» **PROVIDED MATERIAL**:
####
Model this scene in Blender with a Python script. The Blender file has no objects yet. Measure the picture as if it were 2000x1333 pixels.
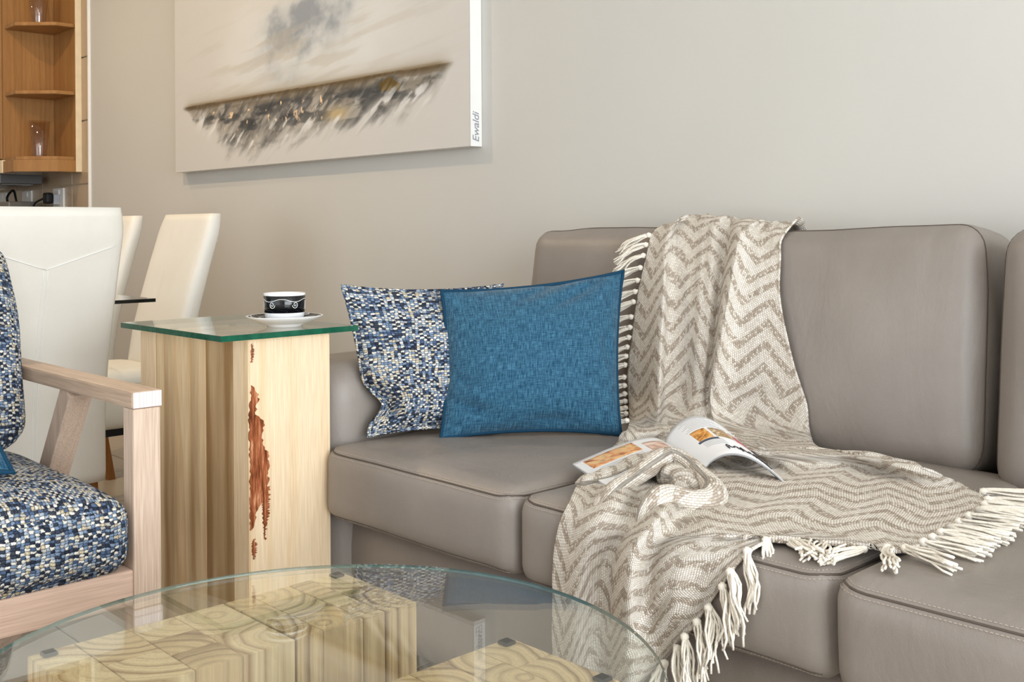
import bpy, bmesh, math, random
import numpy as np
from mathutils import Vector, Matrix
random.seed(7); RNG = np.random.RandomState(11)
SC = bpy.context.scene
COL = SC.collection
def lin(c):
    return c/12.92 if c <= .04045 else ((c+.055)/1.055)**2.4
def rgb(r, g, b):
    return (lin(r/255), lin(g/255), lin(b/255), 1)
# ---------------------------------------------------------------- camera, light, exposure
F_PX, EYE, YAW, ROLL = 2100.0, .92, math.atan2(2205, 2100), math.radians(.37)
cam = bpy.data.cameras.new('camera'); camo = bpy.data.objects.new('camera', cam); COL.objects.link(camo)
cam.sensor_width = 36; cam.lens = 36*F_PX/2000; cam.shift_y = -(666.5-447)/2000
cam.clip_start = .02
camo.location = (0, 0, EYE)
camo.rotation_euler = (Matrix.Rotation(YAW, 3, 'Z') @ Matrix.Rotation(math.pi/2, 3, 'X') @ Matrix.Rotation(-ROLL, 3, 'Z')).to_euler()
SC.camera = camo
w = bpy.data.worlds.new('sky'); SC.world = w; w.use_nodes = True
bg = w.node_tree.nodes['Background']; bg.inputs[0].default_value = (.80, .90, 1, 1); bg.inputs[1].default_value = .6
def area(name, loc, rot, sx, sy, power, col):
    l = bpy.data.lights.new(name, 'AREA'); l.shape = 'RECTANGLE'; l.size = sx; l.size_y = sy; l.energy = power; l.color = col
    o = bpy.data.objects.new(name, l); COL.objects.link(o); o.location = loc; o.rotation_euler = rot; return o
# daylight entering through the glazed openings of the right wall and the front wall
area('daylight_right', (2.93, .1, 1.25), (0, math.pi/2, 0), 2.2, 3.6, 165, (.88, .94, 1))
area('daylight_front', (-1.6, -2.93, 1.25), (math.pi/2, 0, 0), 4.4, 2.2, 34, (.95, .97, 1))
SC.view_settings.view_transform = 'Standard'; SC.view_settings.look = 'None'
SC.cycles.max_bounces = 6; SC.cycles.diffuse_bounces = 4; SC.cycles.glossy_bounces = 3; SC.cycles.transparent_max_bounces = 12
SC.view_settings.exposure = .54; SC.view_settings.gamma = 1; SC.view_settings.use_curve_mapping = False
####
» **STATED EXERCISE**: Make an exact reproduction of the listing above, without any pictures.

» **WORKED ANSWER**:
Model this scene in Blender with a Python script. The Blender file has no objects yet. Measure the picture as if it were 2000x1333 pixels.
import bpy, bmesh, math, random
import numpy as np
from mathutils import Vector, Matrix
random.seed(7); RNG = np.random.RandomState(11)
SC = bpy.context.scene
COL = SC.collection
def lin(c):
    return c/12.92 if c <= .04045 else ((c+.055)/1.055)**2.4
def rgb(r, g, b):
    return (lin(r/255), lin(g/255), lin(b/255), 1)
# ---------------------------------------------------------------- camera, light, exposure
F_PX, EYE, YAW, ROLL = 2100.0, .92, math.atan2(2205, 2100), math.radians(.37)
cam = bpy.data.cameras.new('camera'); camo = bpy.data.objects.new('camera', cam); COL.objects.link(camo)
cam.sensor_width = 36; cam.lens = 36*F_PX/2000; cam.shift_y = -(666.5-447)/2000
cam.clip_start = .02
camo.location = (0, 0, EYE)
camo.rotation_euler = (Matrix.Rotation(YAW, 3, 'Z') @ Matrix.Rotation(math.pi/2, 3, 'X') @ Matrix.Rotation(-ROLL, 3, 'Z')).to_euler()
SC.camera = camo
w = bpy.data.worlds.new('sky'); SC.world = w; w.use_nodes = True
bg = w.node_tree.nodes['Background']; bg.inputs[0].default_value = (.80, .90, 1, 1); bg.inputs[1].default_value = .6
def area(name, loc, rot, sx, sy, power, col):
    l = bpy.data.lights.new(name, 'AREA'); l.shape = 'RECTANGLE'; l.size = sx; l.size_y = sy; l.energy = power; l.color = col
    o = bpy.data.objects.new(name, l); COL.objects.link(o); o.location = loc; o.rotation_euler = rot; return o
# daylight entering through the glazed openings of the right wall and the front wall
area('daylight_right', (2.93, .1, 1.25), (0, math.pi/2, 0), 2.2, 3.6, 165, (.88, .94, 1))
area('daylight_front', (-1.6, -2.93, 1.25), (math.pi/2, 0, 0), 4.4, 2.2, 34, (.95, .97, 1))
SC.view_settings.view_transform = 'Standard'; SC.view_settings.look = 'None'
SC.cycles.max_bounces = 6; SC.cycles.diffuse_bounces = 4; SC.cycles.glossy_bounces = 3; SC.cycles.transparent_max_bounces = 12
SC.view_settings.exposure = .54; SC.view_settings.gamma = 1; SC.view_settings.use_curve_mapping = False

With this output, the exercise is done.